▶ _Data_
....................

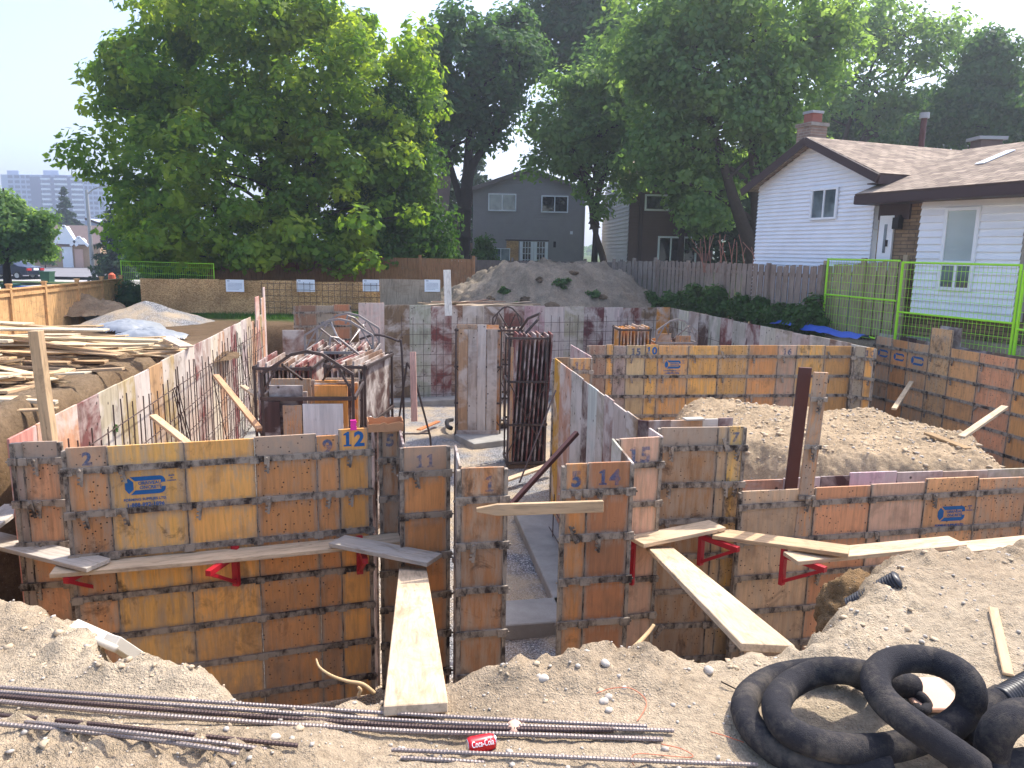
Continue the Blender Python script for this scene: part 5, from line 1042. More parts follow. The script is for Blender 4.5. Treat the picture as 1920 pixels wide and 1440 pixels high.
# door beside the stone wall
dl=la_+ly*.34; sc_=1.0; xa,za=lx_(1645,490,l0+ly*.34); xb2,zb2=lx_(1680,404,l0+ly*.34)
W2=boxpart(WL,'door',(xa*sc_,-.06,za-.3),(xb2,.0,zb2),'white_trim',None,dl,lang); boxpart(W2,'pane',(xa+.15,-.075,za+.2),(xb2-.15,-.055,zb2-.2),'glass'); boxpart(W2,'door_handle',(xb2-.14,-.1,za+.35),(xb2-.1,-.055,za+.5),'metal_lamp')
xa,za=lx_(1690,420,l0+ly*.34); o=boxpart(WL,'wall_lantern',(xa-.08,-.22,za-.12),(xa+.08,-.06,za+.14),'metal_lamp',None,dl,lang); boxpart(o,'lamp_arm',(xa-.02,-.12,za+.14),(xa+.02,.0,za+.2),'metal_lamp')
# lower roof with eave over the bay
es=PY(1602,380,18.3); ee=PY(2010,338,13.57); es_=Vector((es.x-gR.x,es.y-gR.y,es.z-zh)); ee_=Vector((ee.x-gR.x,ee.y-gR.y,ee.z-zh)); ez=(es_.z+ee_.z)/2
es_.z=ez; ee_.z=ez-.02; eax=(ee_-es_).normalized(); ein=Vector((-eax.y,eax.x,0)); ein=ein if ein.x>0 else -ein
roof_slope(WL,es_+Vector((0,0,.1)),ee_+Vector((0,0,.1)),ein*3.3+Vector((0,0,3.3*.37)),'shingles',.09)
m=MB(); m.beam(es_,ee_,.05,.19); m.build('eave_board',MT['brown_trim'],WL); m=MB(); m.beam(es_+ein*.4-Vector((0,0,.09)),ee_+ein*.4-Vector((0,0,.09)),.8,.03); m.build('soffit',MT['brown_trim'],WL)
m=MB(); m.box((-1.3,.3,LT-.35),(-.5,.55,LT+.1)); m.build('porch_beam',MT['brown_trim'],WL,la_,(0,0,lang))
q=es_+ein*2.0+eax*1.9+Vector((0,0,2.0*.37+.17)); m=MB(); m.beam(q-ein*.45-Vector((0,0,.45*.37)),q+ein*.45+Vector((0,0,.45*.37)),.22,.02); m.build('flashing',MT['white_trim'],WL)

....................

▶ _Goal of the exercise_
Output an exact copy of the material, with the pictures removed.

▶ _Task result_
Continue the Blender Python script for this scene: part 5, from line 1042. More parts follow. The script is for Blender 4.5. Treat the picture as 1920 pixels wide and 1440 pixels high.
# door beside the stone wall
dl=la_+ly*.34; sc_=1.0; xa,za=lx_(1645,490,l0+ly*.34); xb2,zb2=lx_(1680,404,l0+ly*.34)
W2=boxpart(WL,'door',(xa*sc_,-.06,za-.3),(xb2,.0,zb2),'white_trim',None,dl,lang); boxpart(W2,'pane',(xa+.15,-.075,za+.2),(xb2-.15,-.055,zb2-.2),'glass'); boxpart(W2,'door_handle',(xb2-.14,-.1,za+.35),(xb2-.1,-.055,za+.5),'metal_lamp')
xa,za=lx_(1690,420,l0+ly*.34); o=boxpart(WL,'wall_lantern',(xa-.08,-.22,za-.12),(xa+.08,-.06,za+.14),'metal_lamp',None,dl,lang); boxpart(o,'lamp_arm',(xa-.02,-.12,za+.14),(xa+.02,.0,za+.2),'metal_lamp')
# lower roof with eave over the bay
es=PY(1602,380,18.3); ee=PY(2010,338,13.57); es_=Vector((es.x-gR.x,es.y-gR.y,es.z-zh)); ee_=Vector((ee.x-gR.x,ee.y-gR.y,ee.z-zh)); ez=(es_.z+ee_.z)/2
es_.z=ez; ee_.z=ez-.02; eax=(ee_-es_).normalized(); ein=Vector((-eax.y,eax.x,0)); ein=ein if ein.x>0 else -ein
roof_slope(WL,es_+Vector((0,0,.1)),ee_+Vector((0,0,.1)),ein*3.3+Vector((0,0,3.3*.37)),'shingles',.09)
m=MB(); m.beam(es_,ee_,.05,.19); m.build('eave_board',MT['brown_trim'],WL); m=MB(); m.beam(es_+ein*.4-Vector((0,0,.09)),ee_+ein*.4-Vector((0,0,.09)),.8,.03); m.build('soffit',MT['brown_trim'],WL)
m=MB(); m.box((-1.3,.3,LT-.35),(-.5,.55,LT+.1)); m.build('porch_beam',MT['brown_trim'],WL,la_,(0,0,lang))
q=es_+ein*2.0+eax*1.9+Vector((0,0,2.0*.37+.17)); m=MB(); m.beam(q-ein*.45-Vector((0,0,.45*.37)),q+ein*.45+Vector((0,0,.45*.37)),.22,.02); m.build('flashing',MT['white_trim'],WL)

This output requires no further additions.